Village staff surveyed a dozen communities that allow chickens and heard back from Brookfield, Burr Ridge, Downers Grove, North Riverside, Oak Park and Western Springs. 

The information they received back suggested that the practice of raising chickens either was not widely practiced and/or that few, if any, complaints about noise, cleanliness and predation could be substantiated.

Rob Dixon, a Riverside resident who has raised chickens in the past, argued for allowing the program and said concerns about noise and attracting predators such as coyotes are “overblown.”

Dixon said allowing chickens to be raised in Riverside was “in keeping with the promise of Riverside, which is green space, the connection to the environment, and using your property in a way that is satisfying.”

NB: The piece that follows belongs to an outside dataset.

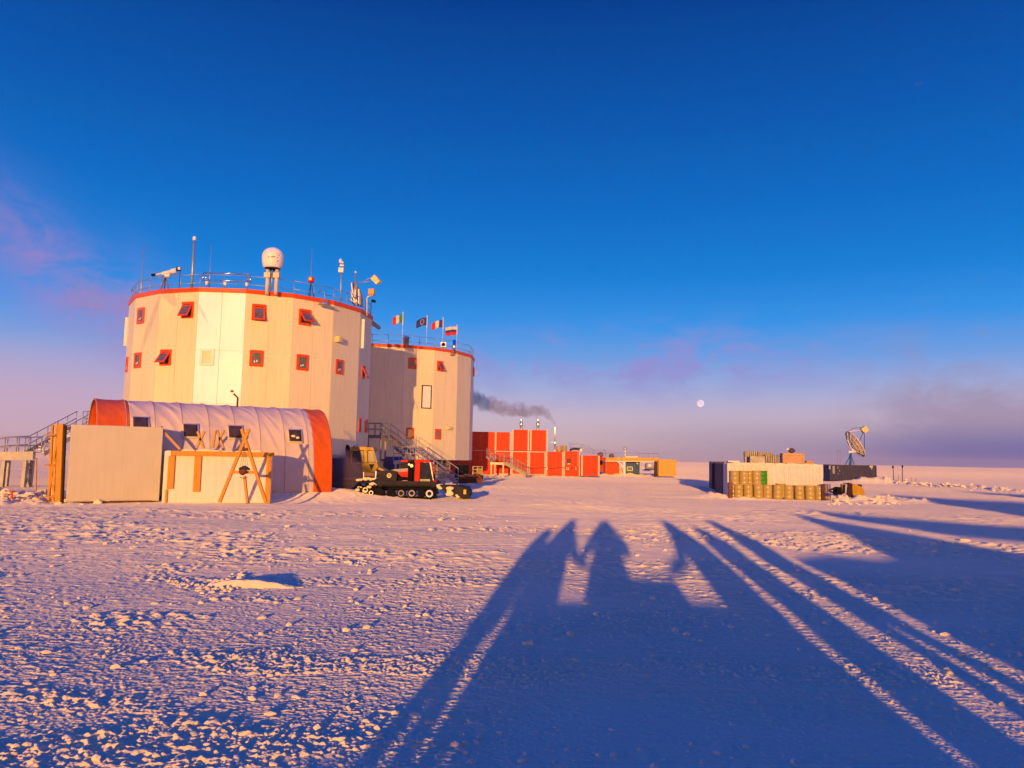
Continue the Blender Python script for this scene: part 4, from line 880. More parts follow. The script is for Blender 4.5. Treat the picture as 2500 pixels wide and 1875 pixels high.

According to a draft version of the ordinance discussed by trustees on Nov. 17, the village’s pilot program would be limited to a maximum of 15 properties during the one-year trial and that if more than 15 residents express interest, the licenses would be awarded by a lottery.

The initial license would cost $100 and would have to be renewed annually, likely at a lower cost, and limits each property to between two and four hens (no roosters would be allowed), which must be kept in a rear yard coop that is set back at least 15 feet from any property line and at least 30 feet from any occupied structure on adjacent properties.

An earlier draft of the ordinance suggested a 25-foot property line setback, but trustees agreed that such a restriction would make it impossible for many homeowners to raise chickens in their backyards.

Riverside’s village board has had backyard chickens on the table for discussion since March. In August, the village board voted 4 to 1 to create a similar pilot program allowing homeowners to keep bees in their backyards.